In an editorial published Saturday in the Washington Post, Colbert King criticized Mayor Anthony William’s recent assertion that Washington, D.C. is “stronger than ever”. King interpreted the Mayor’s comments as meaning that, “The city's treasury is in the black, the financial control board is gone, the Washington real estate market is hot, hot, hot and the people who live off our town are making money once again.” Taking the Mayor to task, King wrote of recent and much-publicized instances of gun violence and family abuse including a fourteen year old boy stopped by police while driving a car in possession of a semiautomatic handgun and a submachine gun, and six children abandoned to conditions of squalor and starvation by their mother.

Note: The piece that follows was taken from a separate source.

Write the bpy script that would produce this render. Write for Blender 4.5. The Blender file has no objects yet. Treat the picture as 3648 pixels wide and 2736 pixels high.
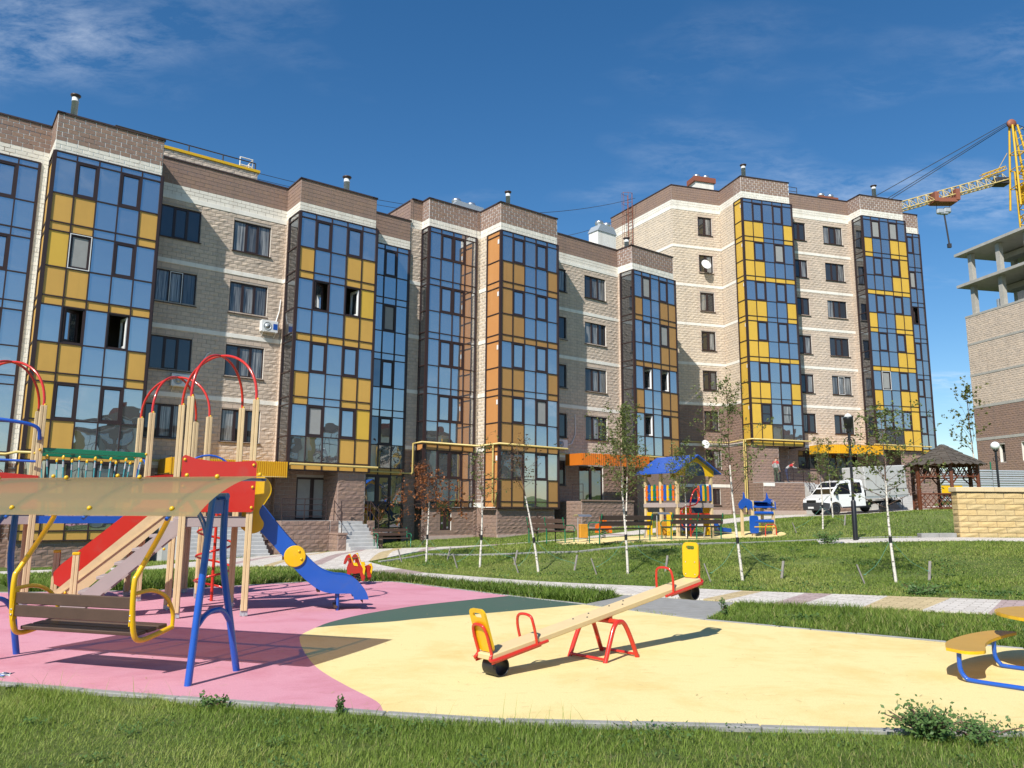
# Apartment blocks behind a courtyard playground, sunny day.  Everything is built in mesh code.
import bpy, math, random
import numpy as np
from mathutils import Vector, Matrix

random.seed(7)
RNG = np.random.default_rng(7)
scene = bpy.context.scene
col = scene.collection
R = math.radians

# ------------------------------------------------------------------ camera
cam_data = bpy.data.cameras.new("camera")
cam_data.sensor_width = 36.0
cam_data.lens = 27.286
cam_data.clip_start = 0.1
cam_data.clip_end = 3000.0
cam = bpy.data.objects.new("camera", cam_data)
col.objects.link(cam)
_p, _r = 0.16169, -0.00666
_f = Vector((0, math.cos(_p), math.sin(_p))); _x = Vector((1, 0, 0)); _u = _x.cross(_f)
_rx = _x * math.cos(_r) - _u * math.sin(_r); _ux = _x * math.sin(_r) + _u * math.cos(_r)
_m = Matrix((_rx, _ux, -_f)).transposed().to_4x4()
_m.translation = Vector((0, 0, 1.6))
cam.matrix_world = _m
scene.camera = cam

# ------------------------------------------------------------------ sky and sun
SUN_EL, SUN_AZ = 44.5, -153.0          # azimuth clockwise from +Y
world = bpy.data.worlds.new("World")
scene.world = world
world.use_nodes = True
wn = world.node_tree; wn.nodes.clear()
def N(t, kind, **kw):
    n = t.nodes.new(kind)
    for k, v in kw.items():
        if k.startswith("i_"):
            key = k[2:].replace("_", " ")
            (n.inputs[int(key)] if key.isdigit() else n.inputs[key]).default_value = v
        else:
            setattr(n, k, v)
    return n
def LK(t, a, b): t.links.new(a, b)
out = N(wn, "ShaderNodeOutputWorld"); bg = N(wn, "ShaderNodeBackground")
bg.inputs["Strength"].default_value = 0.102
sky = N(wn, "ShaderNodeTexSky", sky_type='NISHITA', sun_disc=False)
sky.sun_elevation = R(SUN_EL); sky.sun_rotation = R(SUN_AZ)
sky.altitude = 60; sky.air_density = 1.0; sky.dust_density = 0.25; sky.ozone_density = 2.6
tc = N(wn, "ShaderNodeTexCoord")
sep = N(wn, "ShaderNodeSeparateXYZ"); LK(wn, tc.outputs["Generated"], sep.inputs[0])
zc = N(wn, "ShaderNodeMath", operation='MAXIMUM'); LK(wn, sep.outputs["Z"], zc.inputs[0]); zc.inputs[1].default_value = 0.03
zo = N(wn, "ShaderNodeMath", operation='ADD'); LK(wn, zc.outputs[0], zo.inputs[0]); zo.inputs[1].default_value = 0.12
dv = N(wn, "ShaderNodeVectorMath", operation='DIVIDE'); LK(wn, tc.outputs["Generated"], dv.inputs[0])
cz = N(wn, "ShaderNodeCombineXYZ"); [LK(wn, zo.outputs[0], cz.inputs[i]) for i in range(3)]
LK(wn, cz.outputs[0], dv.inputs[1])
CLX, CLY = -15.7269, 8.1034
mp = N(wn, "ShaderNodeMapping"); LK(wn, dv.outputs[0], mp.inputs[0])
mp.inputs["Rotation"].default_value = (0, 0, R(24)); mp.inputs["Scale"].default_value = (1.15, 2.1, 1)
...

Reading King, one might conclude that his black and white portrait adequately captures the current state of Washington, D.C. It does not.
Washington today is a better place to live than at any point in the past fifteen years. For the first time in my memory, street sweepers clean neighborhoods twice weekly, streets and sidewalks are repaired, trees are replaced, parks are refurbished and made both safe and accessible… in short the government is responding to broad citizen needs.
This does not detract from the human tragedies to which King calls attention. He is correct in asserting that the “…collapsed state of black family life in our city..” correlates with “dysfunctional homes and the chaos in our public schools and on our streets”. The collapse in black family life, however, is not a new phenomenon in Washington, or elsewhere.
King neglected to mention that frequent violence in Washington occurs in spite of strict gun control laws; that poor black families subsist in servitude to welfare programs; and that school reform has been on the agenda of every city council in recent memory. He implies that the interests of business and development are juxtaposed to those of the black family; but he does not connect the liberal plantation run by the Democrat party to the collapsed state of the black family.
Almost to a man, black and Democrat leaders have opposed the most important effort to improve chances for upward mobility amongst black people in Washington. Al Sharpton, Ted Kennedy and Hillary Clinton worked to defeat the city's recently passed school voucher program. A program that empowers parents to seek education for their children beyond the confines of the liberal plantation.
Mayor William's support was critical to passage of the school voucher program.